Technique - Comment démarre le moteur d'une F1
Démarrer un moteur turbo hybride de Formule 1 à froid nécessite une séquence coordonnée et précise d’actions, mais point de clé de contact !
Photo de: Renault F1
Motorsport.com a discuté du démarrage d’un moteur Renault de Formule 1 avec Bob Bell, l’ex-directeur technique de Renault qui assumera désormais un rôle de conseiller au sein de l'équipe française.
"Démarrer le moteur n’a rien de très compliqué. Il faut essentiellement s’assurer d’avoir les bonnes personnes qui surveillent la télémétrie et être ainsi certain que le moteur se comporte correctement", nous explique Bell. "Un démarrage nécessite beaucoup plus d’intervenants aujourd’hui que par le passé, quand il ne fallait qu'une bouteille d’acétone et un démarreur à air comprimé."
Tout commence par un échauffement. "Nous débutons par un pré-chauffage du moteur afin de l’amener graduellement tout près de sa température de fonctionnement", poursuit Bell. "On peut faire circuler de l’eau chaude à l’intérieur du bloc, ou on peut le faire démarrer et le laisser tourner au ralenti."
Une fois le bloc réchauffé, le responsable du démarreur fait tourner le moteur à vide, c’est-à-dire sans l’allumage, afin de faire circuler l’huile à l’intérieur, et de mettre le circuit de refroidissement, les soupapes pneumatiques et le circuit d’alimentation en essence en pression. Après quelques secondes, l’allumage est actionné, le démarreur est actionné et le moteur démarre. Tout ce qui se passe à l’intérieur du bloc est vu et scruté sur les écrans des ordinateurs. En cas de pépin, appuyer sur un bouton rouge fera stopper le moteur en un clin d’œil.
"Le plus important est de faire progressivement monter le moteur en température. On s’assure qu’il se comporte correctement au ralenti, puis l’ordinateur lance un programme d'échauffement automatique qui fait varier le régime du moteur selon une séquence préétablie", ajoute Bell.
Un circuit hydraulique aux normes aérospatiales
"Une fois le moteur démarré, nous laissons le circuit hydraulique chauffer, car tout ce qu’il actionne, comme la servodirection et les freins électroniques, ne fonctionne pas correctement à froid. Par la suite, nous vérifions le bon fonctionnement de l’embrayage et du passage semi-automatique des vitesses", ajoute-t-il.

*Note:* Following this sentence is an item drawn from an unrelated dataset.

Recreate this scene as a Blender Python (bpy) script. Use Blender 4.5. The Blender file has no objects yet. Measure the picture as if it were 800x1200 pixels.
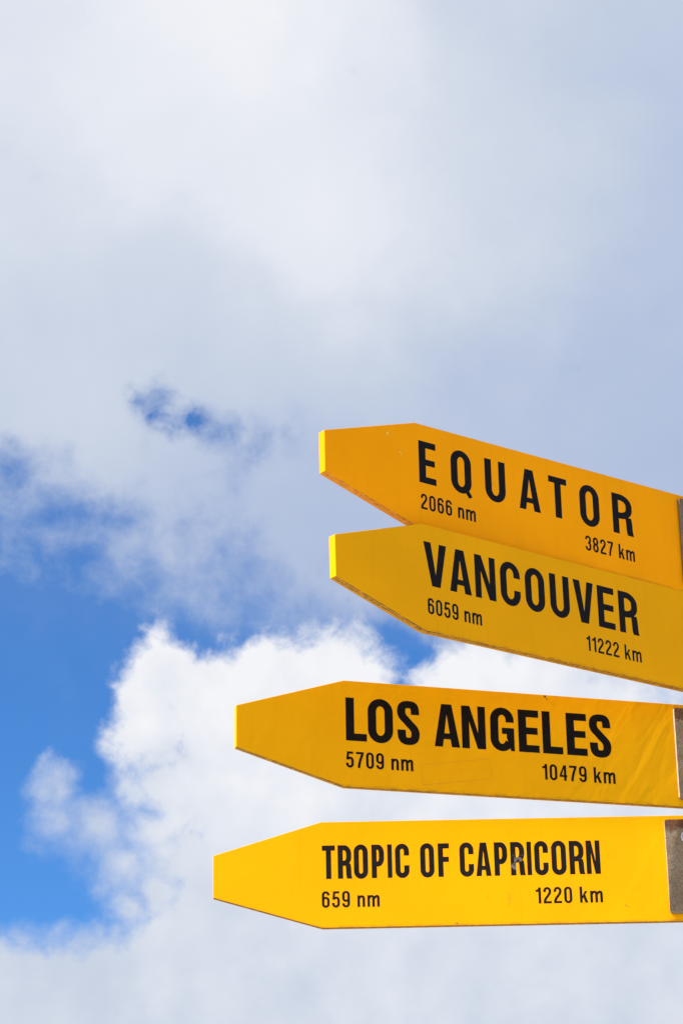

Bell confirme que ce fameux circuit hydraulique est une partie cruciale de la monoplace. "Il y a un système hydraulique unique sur la voiture", explique-t-il. "Par contre, la section du circuit qui gère le fonctionnement de la voiture est aussi sensible à la contamination que celle qui gère le moteur. Il faut donc parfaitement filtrer le fluide et éviter toute contamination avec les mêmes standards que ceux de l’industrie aérospatiale. On fait comme dans l’aviation commerciale. C’est déterminant, car ça ne prend pas grand-chose pour qu’un moteur de F1 cesse de tourner correctement…"
Bell ajoute qu’un moteur de F1 peut être vite endommagé. "Il ne faut surtout pas le laisser tourner sans que l’air ne traverse les radiateurs. Si la voiture s’immobilise sur le circuit et que le moteur tourne sans être refroidi, on peut avoir de gros ennuis en moins d’une minute", précise-t-il.
Puisque chaque pilote ne dispose que de trois moteurs pour disputer toute la saison, l’accent est évidemment mis sur la fiabilité mécanique. "Nous ciblons un cycle d’endurance de 7000 km pour chaque moteur", indique Bell.
"Ce serait l'idéal. Mais si un moteur pouvait encaisser 6000 km, ce serait déjà très bien. Il est toutefois très difficile de faire survivre un moteur aussi longtemps, même si ce kilométrage est dérisoire pour une voiture de série. Afin de limiter les coûts, nous assemblons assez peu de moteurs et nous ne les faisons pas tourner sur le banc d’essais pour rien. En conséquence, nous ne disposons pas d'assez de données statistiques pour estimer avec précision la durée de vie de nos moteurs", termine Bell.